Хотя исходящее от самого Файджеса повествование и отобранные им письма дополняют друг друга, принадлежат они все-таки к разным жанрам. Стилистический анализ представленных писем обнаруживает их зависимость от эпистолярных образцов из русской литературы, вместе с тем подтверждая, что подобные образцы требовались, более того – составляли тот необходимый фонд, к которому обращались те, кто взялся за перо вынужденно; знакомые формы позволяют им объясняться друг с другом, ведь образование у них одинаковое. Особую черту этих писем составляет неоднократная тематизация их написания, получения и отправки, роли посредников, «нелегальной» почты, момента времени. Примером поэтики эпистолярного может послужить эпизод, когда после долгой разлуки Лев вдруг узнает почерк подруги, различая эти обращенные к нему письменные знаки в кипе писем, адресованных другим заключенным. Наблюдаются также признаки развития письменного стиля и стилистических различий между манерами корреспондентов. «Подлинность» чувств, которыми они обмениваются, не вызывает у читателя никаких сомнений: опубликованные письма красноречиво охватывают период растущего сближения разлученных. Правда, о гулаговской повседневности мы, что отмечено и в упомянутой рецензии, не узнаем почти ничего нового по сравнению с текстами, изданными в 1960–1970‑е годы; подтверждается топика известных текстов. Из разбросанных по письмам намеков можно, впрочем, заключить, что в Печорлаге, где отбывал заключение Лев, лагерные нормы трактовались относительно вольно, а взяточничество или благожелательное равнодушие по части соблюдения правил могли приводить к небольшим послаблениям, делая границу между «зоной» и внешним миром проницаемой. На Колыме и в Норильске едва ли нашлись бы аналогичные «условия». Как и во многих других лагерных историях, главную роль в судьбе Льва сыграли, по-видимому, обстоятельства, не позволившие ему «достичь дна». Вдвойне интересно сообщение Льва о его квазиинженерной деятельности (естественной с учетом его профессии): во-первых, оно позволяет заглянуть в лагерную систему, для обслуживания которой требовались специалисты; во-вторых, означает тот самый счастливый случай, который Примо Леви (наряду с ловкостью в ущерб другим и забвением долга) называет среди причин, которые позволяли выжить; к придуркам в солженицынском смысле причислить его нельзя.

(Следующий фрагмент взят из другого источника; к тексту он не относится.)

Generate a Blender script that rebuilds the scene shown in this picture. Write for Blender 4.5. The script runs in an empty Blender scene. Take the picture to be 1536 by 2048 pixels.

Как интерпретатор, принадлежащий к более позднему поколению, Файджес в Just Send Me Word присваивает перспективу корреспондентов и присоединяет к их голосам свой собственный. На мой взгляд, пропорция цитируемых выдержек из писем и биографического повествования в этом сдержанном жанровом гибриде и составляет пере- и обработку Файджесом этого исключительного материала, которую можно трактовать как «нарративное обрамление» аутентичного.
Этот обнаруженный всего несколько лет назад дневник вохровца, в 1935–1937 годах работавшего на одной из строек Байкало-Амурской магистрали, показывает происходившее в БАМлаге[426]
глазами участника из числа «командиров». Автор дневника Иван Чистяков был отправлен нести службу в один из лагерей, возникших вдоль протяженного участка строящихся вторых путей трассы, в качестве командира взвода вооруженной охраны. Щербакова рассказывает о «призыв[е] во внутренние войска» для надзора за «путеармейц[ами]» в период, когда стартовали масштабные проекты по приказу Сталина, а нехватка кадров, включая надзирающий персонал, диктовала служебные обязанности подобного рода. Для осуществления этого руководимого ОГПУ-НКВД проекта использовался только принудительный труд. Сюда были переброшены подневольные рабочие со стройки Беломорско-Балтийского канала – первого крупного проекта такого рода. Щербакова называет «строительство БАМа (сложнейшей многокилометровой железнодорожной структуры)» одним из «амбициозных гулаговских проектов», осуществить который предстояло при помощи лопаты, тачки, кайла и пилы[427].